-- START --

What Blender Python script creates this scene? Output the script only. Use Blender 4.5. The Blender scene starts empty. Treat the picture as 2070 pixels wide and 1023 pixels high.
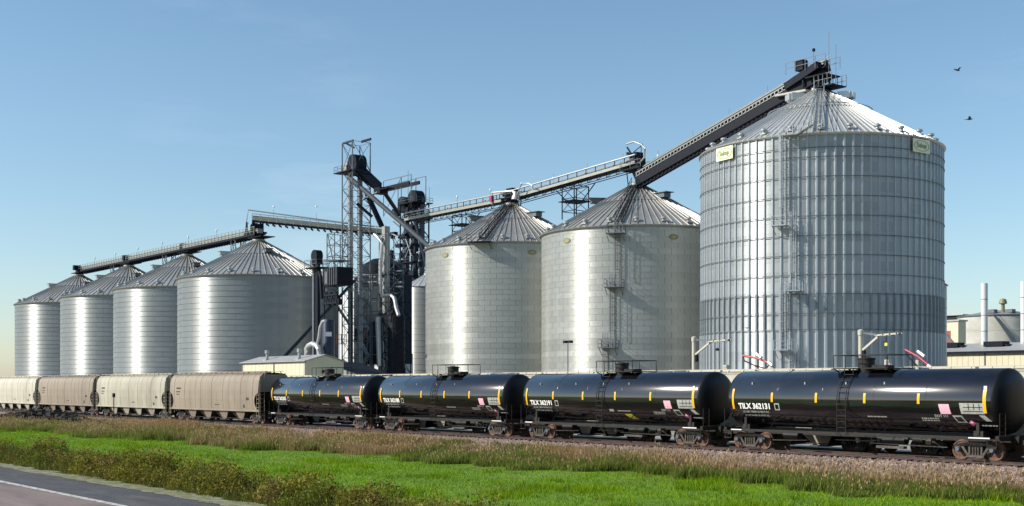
import bpy, math, random
import numpy as np
from mathutils import Vector, Matrix, Quaternion
R_ = math.radians
random.seed(7); rng = np.random.default_rng(11)
scene = bpy.context.scene
col = scene.collection

# ------------------------------------------------------------------ camera, sky, sun
CAMZ = 3.45
FW = Vector((-.7949, .6068, 0)); RT = Vector((.6068, .7949, 0))
cam_d = bpy.data.cameras.new('camera'); cam = bpy.data.objects.new('camera', cam_d); col.objects.link(cam)
cam.location = (0, 0, CAMZ); cam.rotation_euler = (R_(90), 0, math.atan2(.7949, .6068))
cam_d.sensor_width = 36; cam_d.lens = 36*2600/2070
cam_d.shift_y = 269.5/2070; cam_d.clip_start = .3; cam_d.clip_end = 9000
scene.camera = cam
SUN_EL = R_(33); SUN_DIR = Vector((-.490, -.872, 0)).normalized()
sun_vec = SUN_DIR*math.cos(SUN_EL) + Vector((0, 0, math.sin(SUN_EL)))
w = bpy.data.worlds.new('World'); scene.world = w; w.use_nodes = True
nt = w.node_tree; nt.nodes.clear()
def nn(nt, t, **k):
    n = nt.nodes.new(t)
    for a, b in k.items(): setattr(n, a, b)
    return n
sky = nn(nt, 'ShaderNodeTexSky', sky_type='NISHITA', sun_disc=False)
sky.sun_elevation = SUN_EL; sky.sun_rotation = math.atan2(SUN_DIR.x, SUN_DIR.y) % (2*math.pi)
sky.air_density = 1.0; sky.dust_density = .8; sky.ozone_density = 2.6; sky.altitude = 400
bg = nn(nt, 'ShaderNodeBackground'); bg.inputs[1].default_value = .121
wo = nn(nt, 'ShaderNodeOutputWorld')
# wisps of high cloud: stretched noise, only in a few parts of the sky
tc = nn(nt, 'ShaderNodeTexCoord'); mp = nn(nt, 'ShaderNodeMapping'); mp.inputs['Scale'].default_value = (3, 3, 15)
mp.inputs['Rotation'].default_value = (.25, .12, 0)
ns = nn(nt, 'ShaderNodeTexNoise'); ns.inputs['Scale'].default_value = 2.3; ns.inputs['Detail'].default_value = 7
ns.inputs['Roughness'].default_value = .62
ns2 = nn(nt, 'ShaderNodeTexNoise'); ns2.inputs['Scale'].default_value = 3.1; ns2.inputs['Detail'].default_value = 1
r1 = nn(nt, 'ShaderNodeMapRange'); r1.inputs[1].default_value = .50; r1.inputs[2].default_value = .8
r2 = nn(nt, 'ShaderNodeMapRange'); r2.inputs[1].default_value = .56; r2.inputs[2].default_value = .72
ml = nn(nt, 'ShaderNodeMath', operation='MULTIPLY'); ml2 = nn(nt, 'ShaderNodeMath', operation='MULTIPLY'); ml2.inputs[1].default_value = .18
mx = nn(nt, 'ShaderNodeMixRGB'); mx.inputs[2].default_value = (9, 9, 9.3, 1)
L = nt.links.new
L(tc.outputs['Generated'], mp.inputs[0]); L(mp.outputs[0], ns.inputs[0]); L(tc.outputs['Generated'], ns2.inputs[0])
L(ns.outputs[0], r1.inputs[0]); L(ns2.outputs[0], r2.inputs[0]); L(r1.outputs[0], ml.inputs[0]); L(r2.outputs[0], ml.inputs[1])
L(ml.outputs[0], ml2.inputs[0]); L(ml2.outputs[0], mx.inputs[0]); L(sky.outputs[0], mx.inputs[1])
hs = nn(nt, 'ShaderNodeHueSaturation'); hs.inputs['Saturation'].default_value = 1.02; hs.inputs['Hue'].default_value = .49
L(mx.outputs[0], hs.inputs['Color']); L(hs.outputs[0], bg.inputs[0]); L(bg.outputs[0], wo.inputs[0])
sd = bpy.data.lights.new('sun', 'SUN'); sd.energy = 4.9; sd.angle = R_(.53); sd.color = (1, .93, .82)
so = bpy.data.objects.new('sun', sd); col.objects.link(so); so.rotation_euler = sun_vec.to_track_quat('Z', 'Y').to_euler()
scene.view_settings.view_transform = 'Standard'; scene.view_settings.look = 'None'
scene.view_settings.exposure = .32; scene.view_settings.gamma = 1; scene.view_settings.use_curve_mapping = False
scene.render.engine = 'CYCLES'

# survey helper: the point of the world, D metres off the road line, seen in that direction
def wx(px, D):
    t = (px-1035)/2600.
    return -D*(.7949-.6068*t)/(.6068+.7949*t)
def dep(x, y): return -.7949*x + .6068*y
def pt(px, py, D):
    x = wx(px, D); return Vector((x, D, CAMZ+(781-py)*dep(x, D)/2600.))

# ------------------------------------------------------------------ materials
def mat(name, c, rough=.6, metal=0., var=.15, scale=3., bump=0., spec=.5, c2=None, mask=(.4, .65), stretch=(1, 1, 1), aniso=0., tone=False, trans=0., colattr=False, coat=0., bscale=None, detail=6):
    m = bpy.data.materials.new(name); m.use_nodes = True; t = m.node_tree; t.nodes.clear(); l = t.links.new
    o = nn(t, 'ShaderNodeOutputMaterial'); b = nn(t, 'ShaderNodeBsdfPrincipled')
    b.inputs['Roughness'].default_value = rough; b.inputs['Metallic'].default_value = metal
    b.inputs['Specular IOR Level'].default_value = spec
    if coat: b.inputs['Coat Weight'].default_value = coat; b.inputs['Coat Roughness'].default_value = .06
    g = nn(t, 'ShaderNodeTexCoord'); mp = nn(t, 'ShaderNodeMapping'); mp.inputs['Scale'].default_value = stretch
    l(g.outputs['Object'], mp.inputs[0])
    n = nn(t, 'ShaderNodeTexNoise'); n.inputs['Scale'].default_value = scale; n.inputs['Detail'].default_value = detail; n.inputs['Roughness'].default_value = .6
    l(mp.outputs[0], n.inputs[0])
    mr = nn(t, 'ShaderNodeMapRange'); mr.inputs[1].default_value = .3; mr.inputs[2].default_value = .7
    mr.inputs[3].default_value = 1-var; mr.inputs[4].default_value = 1+var
    l(n.outputs[0], mr.inputs[0])
    base = nn(t, 'ShaderNodeRGB'); base.outputs[0].default_value = (*c, 1); cur = base.outputs[0]
    if colattr:
        a = nn(t, 'ShaderNodeAttribute', attribute_name='col'); cur = a.outputs['Color']
    if c2:
        n2 = nn(t, 'ShaderNodeTexNoise'); n2.inputs['Scale'].default_value = scale*.37; n2.inputs['Detail'].default_value = 8; n2.inputs['Roughness'].default_value = .65
        l(mp.outputs[0], n2.inputs[0])
        m2 = nn(t, 'ShaderNodeMapRange'); m2.inputs[1].default_value = mask[0]; m2.inputs[2].default_value = mask[1]
        l(n2.outputs[0], m2.inputs[0]); x = nn(t, 'ShaderNodeMixRGB'); x.inputs[2].default_value = (*c2, 1)
        l(m2.outputs[0], x.inputs[0]); l(cur, x.inputs[1]); cur = x.outputs[0]
    v = nn(t, 'ShaderNodeVectorMath', operation='SCALE'); l(cur, v.inputs[0]); l(mr.outputs[0], v.inputs['Scale']); cur = v.outputs[0]
    if tone:
        a = nn(t, 'ShaderNodeAttribute', attribute_name='tone'); v2 = nn(t, 'ShaderNodeVectorMath', operation='SCALE')
        l(cur, v2.inputs[0]); l(a.outputs['Fac'], v2.inputs['Scale']); cur = v2.outputs[0]
    l(cur, b.inputs['Base Color'])
    if bump:
        nb = nn(t, 'ShaderNodeTexNoise'); nb.inputs['Scale'].default_value = bscale or scale*4; nb.inputs['Detail'].default_value = 5
        l(mp.outputs[0], nb.inputs[0]); bm = nn(t, 'ShaderNodeBump'); bm.inputs['Strength'].default_value = min(1, bump); bm.inputs['Distance'].default_value = .05
        l(nb.outputs[0], bm.inputs['Height']); l(bm.outputs[0], b.inputs['Normal'])
    if aniso:
        b.inputs['Anisotropic'].default_value = aniso
        tg = nn(t, 'ShaderNodeTangent', direction_type='RADIAL', axis='Z'); l(tg.outputs[0], b.inputs['Tangent'])
        b.inputs['Anisotropic Rotation'].default_value = .25
    sh = b.outputs[0]
    if trans:
        tr = nn(t, 'ShaderNodeBsdfTranslucent'); l(cur, tr.inputs[0]); ms = nn(t, 'ShaderNodeMixShader'); ms.inputs[0].default_value = trans
        l(b.outputs[0], ms.inputs[1]); l(tr.outputs[0], ms.inputs[2]); sh = ms.outputs[0]
    l(sh, o.inputs[0]); return m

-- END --

-- WORK TO COMPLETE --
Return exactly what appears from the opening line of the material through the line with "col = scene.collection", apart from the pictures.

-- ANSWER TO THE TASK --
What Blender Python script creates this scene? Output the script only. Use Blender 4.5. The Blender scene starts empty. Treat the picture as 2070 pixels wide and 1023 pixels high.
import bpy, math, random
import numpy as np
from mathutils import Vector, Matrix, Quaternion
R_ = math.radians
random.seed(7); rng = np.random.default_rng(11)
scene = bpy.context.scene
col = scene.collection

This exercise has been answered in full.